From individual wetlands to multifunctional wetland landscapes

How wetlands are designed has a major impact on both the environment and the people living nearby.

“The construction and restoration of wetlands can serve many different purposes: increasing biodiversity, removing nutrients, storing carbon, creating recreational areas, or regulating water flows,” says Pia Geranmayeh, researcher at the Department of Aquatic Sciences and Assessment at SLU.

“But it’s difficult to design a single wetland that provides all these ecosystem services at once.” 

Different goals require different solutions:

“To effectively remove nutrients, a wetland must be located in agricultural areas and have a certain size. On the other hand, a wetland intended to promote biodiversity should be placed near other aquatic environments so that species can spread, and it needs to be designed in a completely different way. Conflicts of interest can sometimes arise – for instance, wetlands that efficiently remove nutrients may also emit greenhouse gases, and if nutrient-rich topsoil is left during biodiversity restorations, it may worsen water quality.”

The goal is to balance these interests:

“After optimizing the design for a primary purpose, we try to enhance synergies and reduce conflicts. In this way, we can create a multifunctional wetland landscape – where the entire landscape is optimized based on local conditions,” says Geranmayeh.

Wetland research

Wetlands have been created and restored with government funding since the 1990s. Initially, the focus was on reducing nitrogen runoff and algal blooms in Laholm Bay. Later, the need to control water flows and reduce phosphorus losses was added. After the dry summer of 2018, the climate perspective also became central.

Despite major investments, few long-term and comprehensive measurements have been made of the wetlands’ effects. Today, the responsibility often lies with individual researchers, which leads to short-term follow-up – even though the benefits of wetlands change over time. There is therefore a need for long-term, coordinated measurements that capture the full variation of the ecosystem.

“We have measured, for example, greenhouse gases in some wetlands, and biodiversity in others – but not everything in the same wetland. That means we can’t see how the functions interact,” says Martyn Futter, researcher at the Department of Aquatic Sciences and Assessment.

In the ongoing project PuddleJump, SLU is measuring 20 wetlands in Uppsala, Enköping, and Östhammar. For the first time, they are being analyzed from multiple perspectives at once.

The project is being conducted in close collaboration with municipalities, authorities, and political scientists.

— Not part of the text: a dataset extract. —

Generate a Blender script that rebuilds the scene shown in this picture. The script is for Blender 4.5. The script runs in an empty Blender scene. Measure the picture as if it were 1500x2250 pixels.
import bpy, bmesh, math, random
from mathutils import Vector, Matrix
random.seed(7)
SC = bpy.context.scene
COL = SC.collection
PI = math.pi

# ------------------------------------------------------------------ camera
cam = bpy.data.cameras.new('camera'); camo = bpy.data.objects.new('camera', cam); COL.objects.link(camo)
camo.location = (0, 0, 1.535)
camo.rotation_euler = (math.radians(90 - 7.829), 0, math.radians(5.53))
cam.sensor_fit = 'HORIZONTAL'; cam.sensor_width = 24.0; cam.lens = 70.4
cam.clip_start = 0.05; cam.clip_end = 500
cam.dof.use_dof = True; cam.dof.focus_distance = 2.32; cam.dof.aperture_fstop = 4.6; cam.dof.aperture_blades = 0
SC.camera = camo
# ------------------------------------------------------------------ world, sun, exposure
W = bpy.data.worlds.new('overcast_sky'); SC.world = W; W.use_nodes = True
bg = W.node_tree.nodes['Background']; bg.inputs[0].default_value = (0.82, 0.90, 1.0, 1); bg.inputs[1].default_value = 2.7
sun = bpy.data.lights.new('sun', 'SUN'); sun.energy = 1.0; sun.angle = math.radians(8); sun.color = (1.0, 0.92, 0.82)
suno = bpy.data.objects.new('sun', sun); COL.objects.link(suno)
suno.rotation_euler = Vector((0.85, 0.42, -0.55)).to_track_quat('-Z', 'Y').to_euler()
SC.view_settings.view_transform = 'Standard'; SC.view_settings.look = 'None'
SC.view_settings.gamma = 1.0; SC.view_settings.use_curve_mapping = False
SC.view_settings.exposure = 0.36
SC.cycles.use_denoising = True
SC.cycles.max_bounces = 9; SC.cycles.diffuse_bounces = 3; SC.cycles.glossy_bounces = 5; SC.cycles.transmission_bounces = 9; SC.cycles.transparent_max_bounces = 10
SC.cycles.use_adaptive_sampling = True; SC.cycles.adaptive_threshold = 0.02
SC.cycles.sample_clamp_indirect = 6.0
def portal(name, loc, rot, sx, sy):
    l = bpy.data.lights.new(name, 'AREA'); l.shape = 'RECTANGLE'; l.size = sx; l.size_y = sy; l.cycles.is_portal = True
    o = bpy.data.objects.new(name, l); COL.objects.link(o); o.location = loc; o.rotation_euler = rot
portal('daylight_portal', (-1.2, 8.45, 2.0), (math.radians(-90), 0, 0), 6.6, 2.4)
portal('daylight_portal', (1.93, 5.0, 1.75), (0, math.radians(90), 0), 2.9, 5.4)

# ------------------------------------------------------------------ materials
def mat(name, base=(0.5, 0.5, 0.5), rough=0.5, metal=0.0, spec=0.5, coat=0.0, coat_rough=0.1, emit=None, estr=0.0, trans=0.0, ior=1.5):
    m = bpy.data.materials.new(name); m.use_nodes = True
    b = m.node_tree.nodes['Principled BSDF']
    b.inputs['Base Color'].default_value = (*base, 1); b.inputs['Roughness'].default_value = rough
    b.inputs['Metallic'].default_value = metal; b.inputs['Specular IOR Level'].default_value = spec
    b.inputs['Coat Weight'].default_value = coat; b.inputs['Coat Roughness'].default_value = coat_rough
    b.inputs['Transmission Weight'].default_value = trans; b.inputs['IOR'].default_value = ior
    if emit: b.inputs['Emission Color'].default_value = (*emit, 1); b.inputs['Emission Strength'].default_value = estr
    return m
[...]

Interviews and workshops with municipal project coordinators have revealed several challenges: long processing times, lack of long-term funding, and limited expertise in certain areas when the work is carried out alone – especially in smaller municipalities.

“Many municipalities lack resources and networks to share experiences. We support them with tools and advisory manuals,” says Pia Geranmayeh.

SLU has developed a national online map showing where wetlands provide the greatest benefits for nutrient removal. If a landowner wants to build a wetland where the purification potential is low, the purpose should instead be to support biodiversity or manage water flows. Researchers are now developing a new mapping tool that identifies locations in forests where water can be stored – for example, in old drained wetlands rather than on farmland.

“Uppsala planned to flood agricultural land to protect the city center, but that leads to nutrient leakage and eutrophication. Our tool shows alternative forest locations where water can be stored without negative side effects,” says Martyn Futter.

Citizen science and the next steps

A new feature in PuddleJump is the participation of citizens in research. By helping to observe plants, monitor water levels, and measure water clarity, more data is collected while participants’ understanding of wetlands increases. They also provide valuable information about recreational values that complement the scientific data.

Sampling in the 20 wetlands is now nearing completion. This fall, all collected data will be analyzed to give a clearer picture of how the wetlands of the future can benefit both nature and society.

“We need to see wetlands as parts of a larger landscape system, not as isolated units, and continue to follow up on both benefits and side effects. Only then can we optimize their function and create sustainable solutions for the future,” concludes Martyn Futter.